— BEGIN GIVEN ENTRIES —

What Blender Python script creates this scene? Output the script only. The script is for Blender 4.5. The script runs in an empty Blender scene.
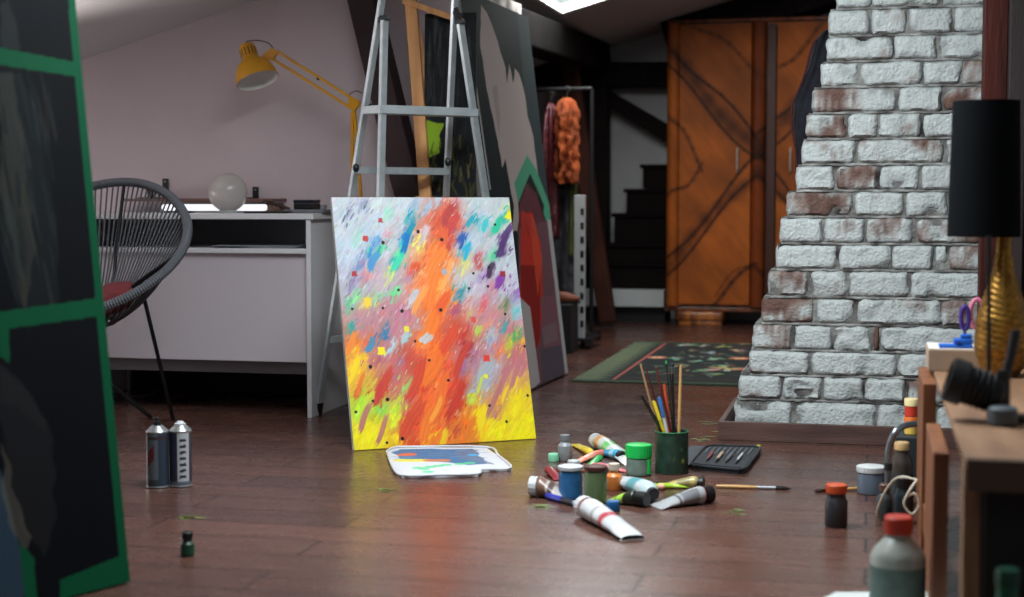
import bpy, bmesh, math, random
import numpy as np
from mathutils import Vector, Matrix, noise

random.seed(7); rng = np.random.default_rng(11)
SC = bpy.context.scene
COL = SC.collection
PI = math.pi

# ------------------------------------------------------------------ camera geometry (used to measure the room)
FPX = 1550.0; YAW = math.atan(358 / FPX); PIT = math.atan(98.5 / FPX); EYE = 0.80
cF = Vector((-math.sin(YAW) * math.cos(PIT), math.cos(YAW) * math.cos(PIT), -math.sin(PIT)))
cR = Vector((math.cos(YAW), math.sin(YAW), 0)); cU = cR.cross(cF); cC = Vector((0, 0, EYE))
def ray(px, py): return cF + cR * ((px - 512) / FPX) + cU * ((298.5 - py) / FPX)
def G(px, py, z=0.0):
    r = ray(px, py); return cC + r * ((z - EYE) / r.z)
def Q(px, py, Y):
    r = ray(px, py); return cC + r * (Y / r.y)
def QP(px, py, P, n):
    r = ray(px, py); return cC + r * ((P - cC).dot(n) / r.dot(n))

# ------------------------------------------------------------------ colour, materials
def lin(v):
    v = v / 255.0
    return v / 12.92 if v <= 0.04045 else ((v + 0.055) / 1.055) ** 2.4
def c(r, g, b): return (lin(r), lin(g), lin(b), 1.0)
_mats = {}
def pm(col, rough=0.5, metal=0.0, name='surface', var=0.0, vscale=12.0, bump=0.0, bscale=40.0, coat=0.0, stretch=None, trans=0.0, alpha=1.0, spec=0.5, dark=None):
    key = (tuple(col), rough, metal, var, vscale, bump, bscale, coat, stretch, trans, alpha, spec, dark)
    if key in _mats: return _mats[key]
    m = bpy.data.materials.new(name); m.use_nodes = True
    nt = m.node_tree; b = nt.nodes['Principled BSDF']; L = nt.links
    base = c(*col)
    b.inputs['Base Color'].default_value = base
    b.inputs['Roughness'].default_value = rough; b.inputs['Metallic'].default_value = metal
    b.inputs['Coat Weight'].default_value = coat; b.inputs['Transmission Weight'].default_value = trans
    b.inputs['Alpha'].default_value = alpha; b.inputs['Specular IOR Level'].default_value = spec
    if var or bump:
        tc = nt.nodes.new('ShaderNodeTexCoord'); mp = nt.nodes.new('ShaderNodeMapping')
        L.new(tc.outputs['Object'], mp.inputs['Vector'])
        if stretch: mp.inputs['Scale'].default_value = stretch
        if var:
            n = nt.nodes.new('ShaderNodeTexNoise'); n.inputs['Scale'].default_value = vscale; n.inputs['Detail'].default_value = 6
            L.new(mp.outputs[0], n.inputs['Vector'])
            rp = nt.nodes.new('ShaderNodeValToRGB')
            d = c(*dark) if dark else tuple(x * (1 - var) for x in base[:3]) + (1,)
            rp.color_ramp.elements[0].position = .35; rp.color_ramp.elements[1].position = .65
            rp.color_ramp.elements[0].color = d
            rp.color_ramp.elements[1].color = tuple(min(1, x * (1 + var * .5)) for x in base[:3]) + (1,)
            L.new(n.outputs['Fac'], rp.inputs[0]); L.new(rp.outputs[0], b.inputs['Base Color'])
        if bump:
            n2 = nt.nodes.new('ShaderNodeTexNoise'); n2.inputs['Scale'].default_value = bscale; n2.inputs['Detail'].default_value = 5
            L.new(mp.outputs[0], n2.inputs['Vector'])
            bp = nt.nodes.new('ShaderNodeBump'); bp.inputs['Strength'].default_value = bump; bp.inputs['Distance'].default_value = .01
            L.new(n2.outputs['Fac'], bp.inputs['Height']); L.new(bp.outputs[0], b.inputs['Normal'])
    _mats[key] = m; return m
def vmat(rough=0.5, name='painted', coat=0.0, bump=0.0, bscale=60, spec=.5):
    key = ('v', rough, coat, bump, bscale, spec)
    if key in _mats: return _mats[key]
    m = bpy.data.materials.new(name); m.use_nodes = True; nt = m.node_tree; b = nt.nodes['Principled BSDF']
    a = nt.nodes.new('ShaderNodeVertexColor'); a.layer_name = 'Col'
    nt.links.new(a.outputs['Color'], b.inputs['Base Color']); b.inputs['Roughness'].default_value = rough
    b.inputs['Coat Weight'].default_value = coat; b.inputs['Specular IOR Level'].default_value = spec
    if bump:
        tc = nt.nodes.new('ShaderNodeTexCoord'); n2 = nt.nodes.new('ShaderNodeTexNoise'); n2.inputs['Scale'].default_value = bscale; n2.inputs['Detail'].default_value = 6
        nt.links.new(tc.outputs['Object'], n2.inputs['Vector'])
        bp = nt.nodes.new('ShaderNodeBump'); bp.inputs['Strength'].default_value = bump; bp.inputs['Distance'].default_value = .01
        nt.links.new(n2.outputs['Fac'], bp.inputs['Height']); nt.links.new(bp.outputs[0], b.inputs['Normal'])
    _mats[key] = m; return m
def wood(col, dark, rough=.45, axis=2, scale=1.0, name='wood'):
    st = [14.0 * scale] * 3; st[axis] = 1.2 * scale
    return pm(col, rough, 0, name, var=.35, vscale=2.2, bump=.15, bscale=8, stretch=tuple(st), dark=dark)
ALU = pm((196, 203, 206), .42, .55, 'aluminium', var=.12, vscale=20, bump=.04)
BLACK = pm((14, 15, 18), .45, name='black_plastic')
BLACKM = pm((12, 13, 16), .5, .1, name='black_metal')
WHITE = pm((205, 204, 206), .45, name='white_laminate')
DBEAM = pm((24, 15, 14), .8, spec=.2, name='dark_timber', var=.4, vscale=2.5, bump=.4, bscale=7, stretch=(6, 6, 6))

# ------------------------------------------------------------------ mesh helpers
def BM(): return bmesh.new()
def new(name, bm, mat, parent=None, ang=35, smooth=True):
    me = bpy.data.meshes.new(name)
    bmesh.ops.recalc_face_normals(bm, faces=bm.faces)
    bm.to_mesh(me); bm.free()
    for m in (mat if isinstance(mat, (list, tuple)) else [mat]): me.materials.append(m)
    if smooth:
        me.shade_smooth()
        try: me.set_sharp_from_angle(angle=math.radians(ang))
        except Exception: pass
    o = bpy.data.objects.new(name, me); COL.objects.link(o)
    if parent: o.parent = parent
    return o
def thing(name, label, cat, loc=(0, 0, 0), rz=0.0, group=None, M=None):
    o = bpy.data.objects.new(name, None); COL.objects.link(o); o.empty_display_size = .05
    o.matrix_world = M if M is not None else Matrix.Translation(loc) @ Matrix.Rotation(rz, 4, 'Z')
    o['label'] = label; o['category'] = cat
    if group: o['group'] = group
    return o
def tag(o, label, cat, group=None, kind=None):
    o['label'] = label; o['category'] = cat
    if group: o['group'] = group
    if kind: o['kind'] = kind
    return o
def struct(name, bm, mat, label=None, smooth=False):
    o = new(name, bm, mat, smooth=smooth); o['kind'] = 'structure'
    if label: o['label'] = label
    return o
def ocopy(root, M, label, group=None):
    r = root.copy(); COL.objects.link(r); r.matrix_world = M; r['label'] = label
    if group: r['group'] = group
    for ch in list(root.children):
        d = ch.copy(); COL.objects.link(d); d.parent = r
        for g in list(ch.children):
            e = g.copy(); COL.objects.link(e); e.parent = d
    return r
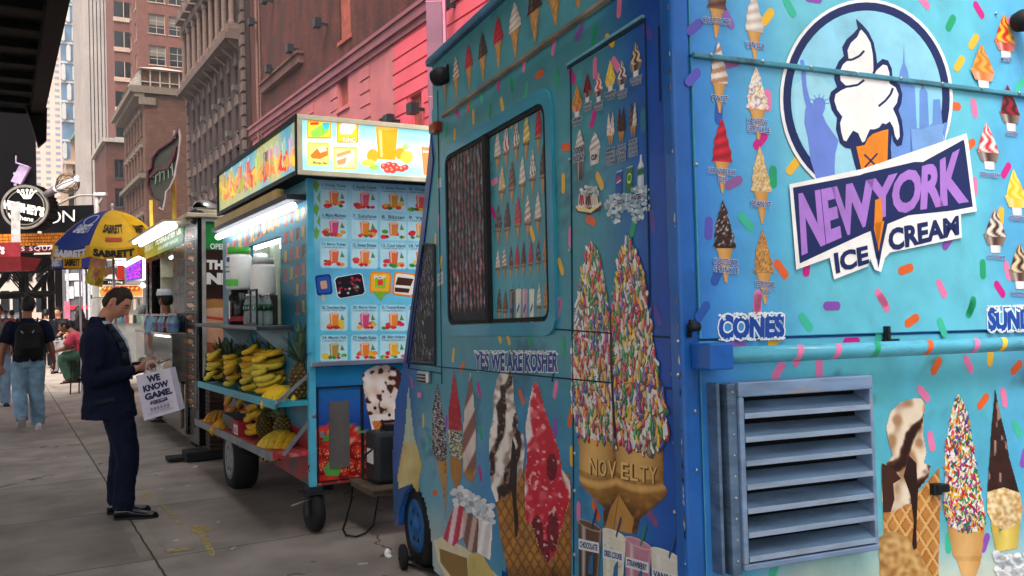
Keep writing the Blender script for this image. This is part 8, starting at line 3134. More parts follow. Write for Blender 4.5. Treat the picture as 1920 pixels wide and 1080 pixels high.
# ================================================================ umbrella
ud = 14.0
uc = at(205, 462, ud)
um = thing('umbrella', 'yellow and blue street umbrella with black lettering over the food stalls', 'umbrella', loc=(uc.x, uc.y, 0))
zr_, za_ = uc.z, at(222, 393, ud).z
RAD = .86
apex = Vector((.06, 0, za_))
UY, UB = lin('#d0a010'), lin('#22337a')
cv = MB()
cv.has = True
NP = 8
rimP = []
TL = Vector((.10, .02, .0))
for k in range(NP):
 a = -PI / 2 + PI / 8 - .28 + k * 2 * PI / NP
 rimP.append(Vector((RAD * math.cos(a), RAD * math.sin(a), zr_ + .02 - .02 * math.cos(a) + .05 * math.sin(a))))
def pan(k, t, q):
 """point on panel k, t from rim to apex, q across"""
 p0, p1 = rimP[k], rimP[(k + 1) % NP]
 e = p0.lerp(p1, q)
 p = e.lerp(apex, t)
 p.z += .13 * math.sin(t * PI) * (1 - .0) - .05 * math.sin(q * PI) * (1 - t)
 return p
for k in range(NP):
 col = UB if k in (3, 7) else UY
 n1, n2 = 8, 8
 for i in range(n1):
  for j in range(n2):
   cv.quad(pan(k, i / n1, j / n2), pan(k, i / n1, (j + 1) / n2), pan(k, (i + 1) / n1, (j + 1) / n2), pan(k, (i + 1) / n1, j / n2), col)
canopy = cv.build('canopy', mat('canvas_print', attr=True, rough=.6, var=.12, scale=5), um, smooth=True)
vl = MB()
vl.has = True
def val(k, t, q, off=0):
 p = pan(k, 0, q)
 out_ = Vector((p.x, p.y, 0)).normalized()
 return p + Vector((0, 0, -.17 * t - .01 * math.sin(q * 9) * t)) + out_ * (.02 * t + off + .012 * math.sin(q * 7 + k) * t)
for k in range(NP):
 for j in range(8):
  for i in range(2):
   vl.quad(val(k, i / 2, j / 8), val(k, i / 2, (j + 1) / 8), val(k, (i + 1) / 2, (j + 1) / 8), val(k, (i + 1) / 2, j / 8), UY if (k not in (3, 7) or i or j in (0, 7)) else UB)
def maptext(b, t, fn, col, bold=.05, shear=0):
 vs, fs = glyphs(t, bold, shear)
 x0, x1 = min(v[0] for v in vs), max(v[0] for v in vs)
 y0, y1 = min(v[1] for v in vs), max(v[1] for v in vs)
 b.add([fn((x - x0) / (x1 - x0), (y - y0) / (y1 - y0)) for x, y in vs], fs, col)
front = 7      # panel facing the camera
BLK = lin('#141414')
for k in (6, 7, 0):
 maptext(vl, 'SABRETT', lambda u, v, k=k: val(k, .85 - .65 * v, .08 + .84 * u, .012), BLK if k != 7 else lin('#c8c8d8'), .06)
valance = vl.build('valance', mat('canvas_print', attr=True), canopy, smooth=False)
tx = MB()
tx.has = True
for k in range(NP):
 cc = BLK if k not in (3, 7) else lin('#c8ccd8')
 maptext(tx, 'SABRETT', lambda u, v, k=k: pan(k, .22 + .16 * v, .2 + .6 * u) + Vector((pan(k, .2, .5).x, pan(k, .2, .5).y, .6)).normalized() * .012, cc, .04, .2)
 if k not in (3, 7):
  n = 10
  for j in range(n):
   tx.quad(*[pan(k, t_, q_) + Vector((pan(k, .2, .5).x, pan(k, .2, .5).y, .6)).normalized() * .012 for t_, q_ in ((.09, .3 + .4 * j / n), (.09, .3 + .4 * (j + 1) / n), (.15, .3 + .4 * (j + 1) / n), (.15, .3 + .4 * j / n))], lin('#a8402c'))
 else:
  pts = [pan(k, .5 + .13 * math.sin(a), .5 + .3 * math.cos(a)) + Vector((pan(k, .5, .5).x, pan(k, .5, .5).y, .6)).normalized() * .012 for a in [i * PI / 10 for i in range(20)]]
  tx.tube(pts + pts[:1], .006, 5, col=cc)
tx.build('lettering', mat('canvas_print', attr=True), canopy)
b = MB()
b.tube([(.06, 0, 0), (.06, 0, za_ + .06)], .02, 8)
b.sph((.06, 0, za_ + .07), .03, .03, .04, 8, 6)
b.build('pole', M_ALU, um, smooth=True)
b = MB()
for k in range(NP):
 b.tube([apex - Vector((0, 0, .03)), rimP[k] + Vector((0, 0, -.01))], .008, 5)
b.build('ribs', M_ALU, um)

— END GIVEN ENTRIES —

--- TASK STATEMENT ---
Tally the lines of the material above that contain the word "scene" and report the total alone.

--- RESPONSE TO THIS EXERCISE ---
2